What to do:
Using the data below, return word for word every line from the one holding "Write the bpy" down to the one holding "rad = math.radians". Leave pictures out.
** Start Data entries **
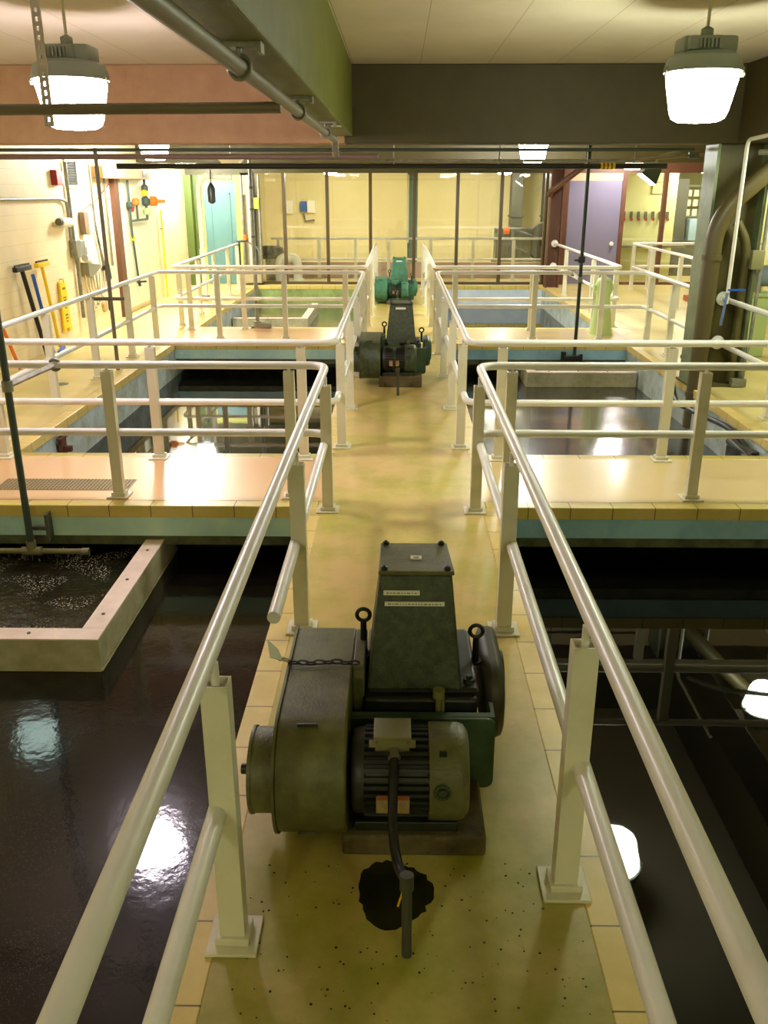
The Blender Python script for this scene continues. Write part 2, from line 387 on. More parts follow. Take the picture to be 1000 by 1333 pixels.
** End Data entries **
** Start Data entries **
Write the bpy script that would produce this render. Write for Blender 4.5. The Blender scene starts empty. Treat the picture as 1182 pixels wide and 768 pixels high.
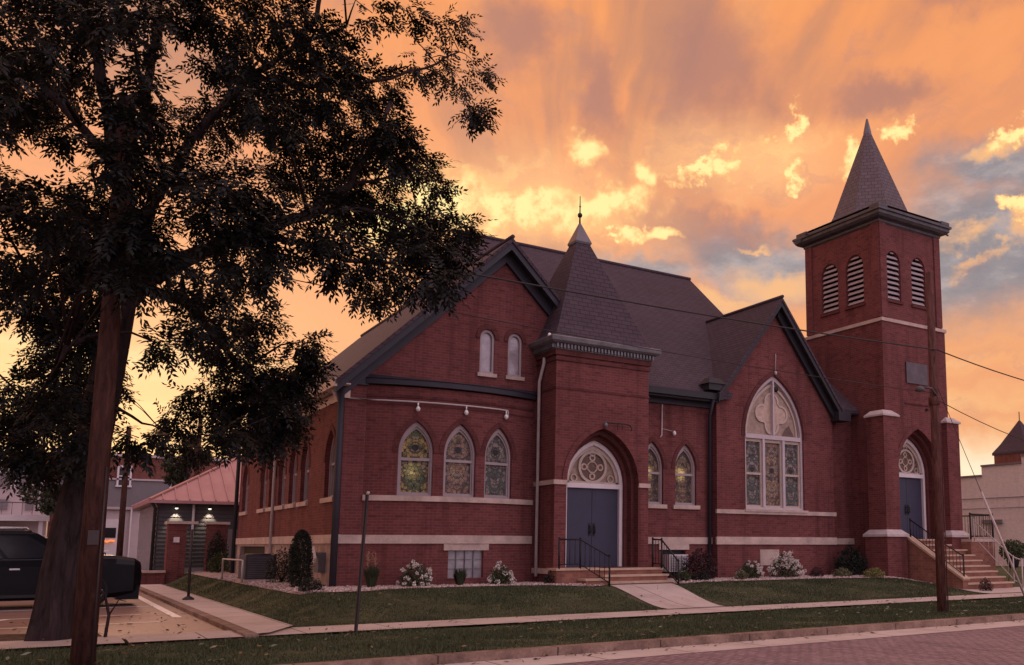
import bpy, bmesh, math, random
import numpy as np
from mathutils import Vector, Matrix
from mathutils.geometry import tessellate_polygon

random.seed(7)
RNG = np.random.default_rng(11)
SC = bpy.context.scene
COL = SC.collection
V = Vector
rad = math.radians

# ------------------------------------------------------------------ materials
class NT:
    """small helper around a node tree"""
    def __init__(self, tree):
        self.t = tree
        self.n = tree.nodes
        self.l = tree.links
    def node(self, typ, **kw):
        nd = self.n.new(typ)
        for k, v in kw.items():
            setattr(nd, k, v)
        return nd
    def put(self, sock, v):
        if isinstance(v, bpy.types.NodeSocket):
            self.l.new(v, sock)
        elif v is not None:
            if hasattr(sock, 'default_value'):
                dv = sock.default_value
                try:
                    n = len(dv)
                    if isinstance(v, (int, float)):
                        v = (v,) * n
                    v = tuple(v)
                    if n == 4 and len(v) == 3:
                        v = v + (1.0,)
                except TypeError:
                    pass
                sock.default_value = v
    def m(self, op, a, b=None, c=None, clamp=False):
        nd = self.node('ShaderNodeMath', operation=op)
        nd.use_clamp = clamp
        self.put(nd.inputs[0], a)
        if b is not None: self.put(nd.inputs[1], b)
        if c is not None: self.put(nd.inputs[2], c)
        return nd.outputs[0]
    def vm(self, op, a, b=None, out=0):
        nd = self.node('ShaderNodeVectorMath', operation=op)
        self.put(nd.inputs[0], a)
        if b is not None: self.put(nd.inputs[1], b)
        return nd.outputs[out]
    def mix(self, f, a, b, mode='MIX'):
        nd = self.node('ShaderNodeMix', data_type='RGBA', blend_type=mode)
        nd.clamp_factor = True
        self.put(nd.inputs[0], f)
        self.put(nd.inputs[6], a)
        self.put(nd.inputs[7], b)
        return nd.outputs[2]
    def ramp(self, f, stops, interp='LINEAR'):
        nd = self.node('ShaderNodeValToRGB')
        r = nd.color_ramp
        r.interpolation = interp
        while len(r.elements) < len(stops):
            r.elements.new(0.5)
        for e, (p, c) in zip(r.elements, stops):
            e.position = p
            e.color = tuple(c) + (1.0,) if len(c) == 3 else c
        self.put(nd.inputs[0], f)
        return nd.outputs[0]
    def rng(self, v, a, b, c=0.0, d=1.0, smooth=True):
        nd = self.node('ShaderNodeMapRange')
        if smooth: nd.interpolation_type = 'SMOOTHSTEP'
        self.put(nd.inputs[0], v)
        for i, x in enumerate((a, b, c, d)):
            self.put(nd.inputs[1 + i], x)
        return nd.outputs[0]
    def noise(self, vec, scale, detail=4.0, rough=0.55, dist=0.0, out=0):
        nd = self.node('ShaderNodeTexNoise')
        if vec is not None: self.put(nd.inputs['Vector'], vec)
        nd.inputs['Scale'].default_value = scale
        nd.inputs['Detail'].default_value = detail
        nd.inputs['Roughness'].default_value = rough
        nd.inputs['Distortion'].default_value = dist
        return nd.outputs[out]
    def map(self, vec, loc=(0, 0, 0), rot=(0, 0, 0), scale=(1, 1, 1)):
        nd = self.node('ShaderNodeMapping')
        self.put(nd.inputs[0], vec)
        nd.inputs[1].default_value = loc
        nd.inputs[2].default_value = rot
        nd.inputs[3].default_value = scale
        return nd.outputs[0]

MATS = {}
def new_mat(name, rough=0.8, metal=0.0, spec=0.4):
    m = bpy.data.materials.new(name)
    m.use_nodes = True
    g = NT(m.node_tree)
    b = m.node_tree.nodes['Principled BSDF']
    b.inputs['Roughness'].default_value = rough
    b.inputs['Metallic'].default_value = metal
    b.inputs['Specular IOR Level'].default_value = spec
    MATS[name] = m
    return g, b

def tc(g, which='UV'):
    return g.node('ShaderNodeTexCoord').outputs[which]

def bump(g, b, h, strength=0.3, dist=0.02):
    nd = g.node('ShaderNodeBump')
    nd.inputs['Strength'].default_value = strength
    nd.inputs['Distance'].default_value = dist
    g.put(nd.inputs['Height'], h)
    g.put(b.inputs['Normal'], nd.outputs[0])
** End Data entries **
Solved exercise:
Write the bpy script that would produce this render. Write for Blender 4.5. The Blender scene starts empty. Treat the picture as 1182 pixels wide and 768 pixels high.
import bpy, bmesh, math, random
import numpy as np
from mathutils import Vector, Matrix
from mathutils.geometry import tessellate_polygon

random.seed(7)
RNG = np.random.default_rng(11)
SC = bpy.context.scene
COL = SC.collection
V = Vector
rad = math.radians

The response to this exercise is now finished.